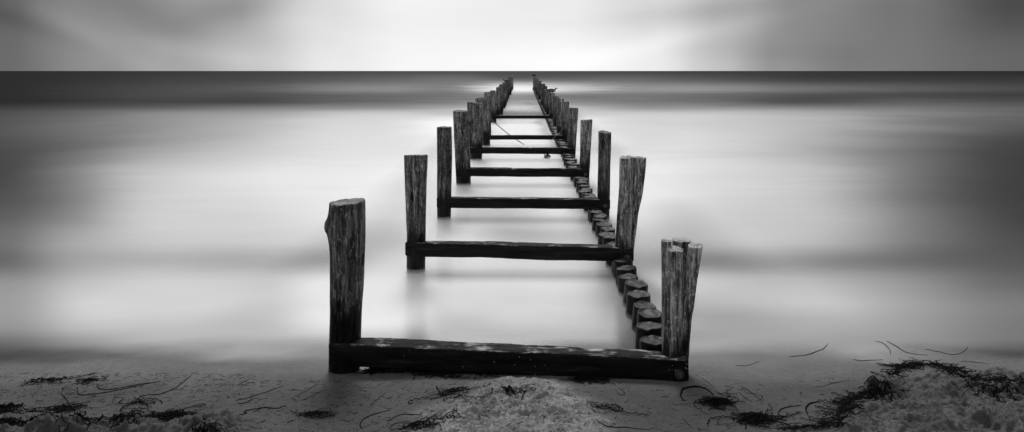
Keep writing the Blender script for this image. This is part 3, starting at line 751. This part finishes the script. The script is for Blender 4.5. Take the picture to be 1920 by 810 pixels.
NAMED = [
 (A([(435,260),(440,298),(500,300),(620,284),(760,254),(900,226)]), .0045, 'long dark stem bent into a hook at its left end, left beach'),
 (A([(556,238),(545,255),(580,273),(650,268),(800,240),(900,228)]), .004, 'long stem lying inside the hooked one on the left beach'),
 (A([(780,315),(850,300),(900,298),(980,265),(1050,215),(1080,190)]), .004, 'slanting stem right of the hooked stems on the left beach'),
 (A([(1325,333),(1390,320),(1500,285),(1600,250)]), .0035, 'straight slanting stem alone on smooth sand left of the nearest post'),
 (A([(1335,352),(1380,348),(1420,325)]), .0035, 'short curved stem just under the straight slanting one'),
 (A([(1330,250),(1370,230),(1410,205)]), .003, 'thin pale short stem near the waterline left of the nearest post'),
 (A([(1665,308),(1740,270),(1780,240),(1765,228),(1740,228)]), .003, 'stem curled over at its top, left of the nearest frame'),
 (A([(1717,325),(1780,295),(1840,265)]), .003, 'short straight stem beside the curled one near the nearest frame'),
 (A([(1330,428),(1350,415),(1385,405),(1375,395),(1440,380),(1510,368)]), .0042, 'kinked dark stem on sand at lower left centre'),
 (A([(1425,400),(1480,375),(1560,378),(1612,358)]), .0042, 'wavy dark stem crossing sand beside the kinked one'),
 (A([(345,295),(380,340),(400,378)]), .004, 'short steep stem standing out among the far left litter'),
 (A([(280,490),(400,470),(510,458)]), .0035, 'pale stem across the lower left sand mounds'),
 (B([(160,362),(205,325),(250,290)]), .003, 'short straight stem below the left end of the nearest beam'),
 (B([(115,495),(108,460),(160,420),(275,388)]), .0045, 'stem curved like a sickle at the bottom left of centre'),
 (B([(260,450),(330,415),(400,412),(450,415)]), .0035, 'arched thin stem right of the sickle shaped one'),
 (B([(270,495),(300,465),(380,450)]), .0035, 'lower arched stem at the frame edge right of the sickle shaped one'),
 (B([(1430,440),(1500,480),(1600,485),(1740,500)]), .0035, 'thin stem near the bottom edge right of the ringed prints'),
 (B([(1540,265),(1560,300),(1590,300),(1580,275),(1555,262)]), .003, 'small looped stem under the right stub of the low board'),
 (C([(10,398),(-10,370),(0,335),(40,320),(90,318),(135,332),(172,362)]), .009, 'thick dark weed hoop lying right of the split post'),
 (C([(185,340),(220,362),(300,378),(312,392),(290,408),(250,405),(180,378)]), .0035, 'looped thin stem right of the thick hoop'),
 (C([(105,265),(140,290),(178,322)]), .0028, 'thin stem above the thick hoop'),
 (C([(330,312),(380,345),(447,397)]), .0038, 'straight stem slanting down, longest of three together right of the hoop'),
 (C([(318,348),(350,380),(395,402)]), .0032, 'left of three short stems together right of the hoop'),
 (C([(300,205),(370,203),(435,183)]), .0028, 'faint stem in the shallow wash right of the split post'),
 (C([(600,162),(700,152),(790,125),(817,106)]), .0035, 'long upcurved stem in the shallow wash'),
 (C([(955,175),(1020,181),(1125,175)]), .0035, 'straight level stem just left of the weed wrack'),
 (C([(1085,90),(1130,100),(1165,130),(1170,152)]), .0035, 'hooked stem above the weed wrack'),
 (C([(1150,88),(1200,110),(1270,140),(1380,150)]), .004, 'long drooping stem above the weed wrack'),
 (C([(1360,120),(1430,130),(1520,145),(1570,135),(1605,113)]), .0035, 'sagging stem at right above the weed wrack, ends turned up'),
 (C([(1565,175),(1640,178),(1725,188)]), .003, 'upper of two level stems at far right in the wash'),
 (C([(1560,210),(1610,216),(1662,226)]), .003, 'lower of two level stems at far right in the wash'),
 (C([(770,320),(850,295),(940,280)]), .0025, 'faint arched stem left of the weed wrack'),
 (C([(535,495),(545,450),(590,432),(662,421)]), .0045, 'dark elbow shaped stem between the two weed heaps and the wrack'),
 (C([(700,472),(694,440),(720,410),(777,402)]), .007, 'thick hooked weed stalk left of the wrack'),
 (C([(0,490),(25,520),(58,552)]), .003, 'short stem below the thick hoop at the bottom edge'),
 (C([(1110,-0+245),(1080,238),(1052,230)]), .004, 'short dark stem touching the left bend of the wrack'),
]
for P, r_, lab in NAMED:
    mb = MB(); stem(mb, P, r_*.62)
    x, y, z = ground(*P[0])
    tag(mb.build('seaweed_strand', M_weed if r_ > .0032 else M_weedp, loc=(x, y, z)), lab, 'seaweed strand', 'washed up stems on the sand')

def heap(cx, cy, sx, sy, n, h, label, rlo=.0018, rhi=.0045, ln=26, name='seaweed_heap'):
    """tangle centred on a spot of the beach given in photograph pixels"""
    mb = MB(); X0, Y0, Z0 = ground(cx, cy); sX = sx/F*Y0; sY = sy*Y0*Y0/(F*H)
    for k in range(int(n*.62)):
        a = rp.uniform(0, 6.28); q = abs(rp.gauss(0, .5)); x = X0+sX*q*math.cos(a); y = Y0+sY*q*math.sin(a)
        hd = rp.choice([rp.gauss(.3, .6), rp.gauss(.3, .6)+math.pi]); p = []; crv = rp.gauss(0, .12); hz = h*max(0, 1-q)*rp.random()
        m = rp.randint(8, ln) if k % 6 else rp.randint(30, 60)
        for j in range(m):
            x += .0055*math.cos(hd)*1.1; y += .0055*math.sin(hd)*.8; hd += crv*1.3+rp.gauss(0, .16)
            dd = math.hypot((x-X0)/sX, (y-Y0)/sY)
            p.append((x, y, hq(x, y)+.003+h*max(0, 1-dd*.8)*(.25+.75*hz/h)+.004*abs(rp.gauss(0, 1))))
        mb.tube(p, rp.uniform(rlo, rhi)*.55, 4)
    return tag(mb.build(name, M_weed, loc=(X0, Y0, Z0)), label, 'seaweed', 'washed up weed tangles')
heap(325, 784, 34, 13, 210, .035, 'dark heap of tangled weed on the left beach mounds')
heap(222, 788, 26, 12, 55, .015, 'loose weed tangle just left of the dark heap, lower left beach')
heap(85, 716, 28, 7, 40, .012, 'small tangle of bits near the waterline at far left')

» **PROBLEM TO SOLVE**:
Omit each picture, then return all of the listing exactly as it stands.

» **TASK RESULT**:
Keep writing the Blender script for this image. This is part 3, starting at line 751. This part finishes the script. The script is for Blender 4.5. Take the picture to be 1920 by 810 pixels.
NAMED = [
 (A([(435,260),(440,298),(500,300),(620,284),(760,254),(900,226)]), .0045, 'long dark stem bent into a hook at its left end, left beach'),
 (A([(556,238),(545,255),(580,273),(650,268),(800,240),(900,228)]), .004, 'long stem lying inside the hooked one on the left beach'),
 (A([(780,315),(850,300),(900,298),(980,265),(1050,215),(1080,190)]), .004, 'slanting stem right of the hooked stems on the left beach'),
 (A([(1325,333),(1390,320),(1500,285),(1600,250)]), .0035, 'straight slanting stem alone on smooth sand left of the nearest post'),
 (A([(1335,352),(1380,348),(1420,325)]), .0035, 'short curved stem just under the straight slanting one'),
 (A([(1330,250),(1370,230),(1410,205)]), .003, 'thin pale short stem near the waterline left of the nearest post'),
 (A([(1665,308),(1740,270),(1780,240),(1765,228),(1740,228)]), .003, 'stem curled over at its top, left of the nearest frame'),
 (A([(1717,325),(1780,295),(1840,265)]), .003, 'short straight stem beside the curled one near the nearest frame'),
 (A([(1330,428),(1350,415),(1385,405),(1375,395),(1440,380),(1510,368)]), .0042, 'kinked dark stem on sand at lower left centre'),
 (A([(1425,400),(1480,375),(1560,378),(1612,358)]), .0042, 'wavy dark stem crossing sand beside the kinked one'),
 (A([(345,295),(380,340),(400,378)]), .004, 'short steep stem standing out among the far left litter'),
 (A([(280,490),(400,470),(510,458)]), .0035, 'pale stem across the lower left sand mounds'),
 (B([(160,362),(205,325),(250,290)]), .003, 'short straight stem below the left end of the nearest beam'),
 (B([(115,495),(108,460),(160,420),(275,388)]), .0045, 'stem curved like a sickle at the bottom left of centre'),
 (B([(260,450),(330,415),(400,412),(450,415)]), .0035, 'arched thin stem right of the sickle shaped one'),
 (B([(270,495),(300,465),(380,450)]), .0035, 'lower arched stem at the frame edge right of the sickle shaped one'),
 (B([(1430,440),(1500,480),(1600,485),(1740,500)]), .0035, 'thin stem near the bottom edge right of the ringed prints'),
 (B([(1540,265),(1560,300),(1590,300),(1580,275),(1555,262)]), .003, 'small looped stem under the right stub of the low board'),
 (C([(10,398),(-10,370),(0,335),(40,320),(90,318),(135,332),(172,362)]), .009, 'thick dark weed hoop lying right of the split post'),
 (C([(185,340),(220,362),(300,378),(312,392),(290,408),(250,405),(180,378)]), .0035, 'looped thin stem right of the thick hoop'),
 (C([(105,265),(140,290),(178,322)]), .0028, 'thin stem above the thick hoop'),
 (C([(330,312),(380,345),(447,397)]), .0038, 'straight stem slanting down, longest of three together right of the hoop'),
 (C([(318,348),(350,380),(395,402)]), .0032, 'left of three short stems together right of the hoop'),
 (C([(300,205),(370,203),(435,183)]), .0028, 'faint stem in the shallow wash right of the split post'),
 (C([(600,162),(700,152),(790,125),(817,106)]), .0035, 'long upcurved stem in the shallow wash'),
 (C([(955,175),(1020,181),(1125,175)]), .0035, 'straight level stem just left of the weed wrack'),
 (C([(1085,90),(1130,100),(1165,130),(1170,152)]), .0035, 'hooked stem above the weed wrack'),
 (C([(1150,88),(1200,110),(1270,140),(1380,150)]), .004, 'long drooping stem above the weed wrack'),
 (C([(1360,120),(1430,130),(1520,145),(1570,135),(1605,113)]), .0035, 'sagging stem at right above the weed wrack, ends turned up'),
 (C([(1565,175),(1640,178),(1725,188)]), .003, 'upper of two level stems at far right in the wash'),
 (C([(1560,210),(1610,216),(1662,226)]), .003, 'lower of two level stems at far right in the wash'),
 (C([(770,320),(850,295),(940,280)]), .0025, 'faint arched stem left of the weed wrack'),
 (C([(535,495),(545,450),(590,432),(662,421)]), .0045, 'dark elbow shaped stem between the two weed heaps and the wrack'),
 (C([(700,472),(694,440),(720,410),(777,402)]), .007, 'thick hooked weed stalk left of the wrack'),
 (C([(0,490),(25,520),(58,552)]), .003, 'short stem below the thick hoop at the bottom edge'),
 (C([(1110,-0+245),(1080,238),(1052,230)]), .004, 'short dark stem touching the left bend of the wrack'),
]
for P, r_, lab in NAMED:
    mb = MB(); stem(mb, P, r_*.62)
    x, y, z = ground(*P[0])
    tag(mb.build('seaweed_strand', M_weed if r_ > .0032 else M_weedp, loc=(x, y, z)), lab, 'seaweed strand', 'washed up stems on the sand')

def heap(cx, cy, sx, sy, n, h, label, rlo=.0018, rhi=.0045, ln=26, name='seaweed_heap'):
    """tangle centred on a spot of the beach given in photograph pixels"""
    mb = MB(); X0, Y0, Z0 = ground(cx, cy); sX = sx/F*Y0; sY = sy*Y0*Y0/(F*H)
    for k in range(int(n*.62)):
        a = rp.uniform(0, 6.28); q = abs(rp.gauss(0, .5)); x = X0+sX*q*math.cos(a); y = Y0+sY*q*math.sin(a)
        hd = rp.choice([rp.gauss(.3, .6), rp.gauss(.3, .6)+math.pi]); p = []; crv = rp.gauss(0, .12); hz = h*max(0, 1-q)*rp.random()
        m = rp.randint(8, ln) if k % 6 else rp.randint(30, 60)
        for j in range(m):
            x += .0055*math.cos(hd)*1.1; y += .0055*math.sin(hd)*.8; hd += crv*1.3+rp.gauss(0, .16)
            dd = math.hypot((x-X0)/sX, (y-Y0)/sY)
            p.append((x, y, hq(x, y)+.003+h*max(0, 1-dd*.8)*(.25+.75*hz/h)+.004*abs(rp.gauss(0, 1))))
        mb.tube(p, rp.uniform(rlo, rhi)*.55, 4)
    return tag(mb.build(name, M_weed, loc=(X0, Y0, Z0)), label, 'seaweed', 'washed up weed tangles')
heap(325, 784, 34, 13, 210, .035, 'dark heap of tangled weed on the left beach mounds')
heap(222, 788, 26, 12, 55, .015, 'loose weed tangle just left of the dark heap, lower left beach')
heap(85, 716, 28, 7, 40, .012, 'small tangle of bits near the waterline at far left')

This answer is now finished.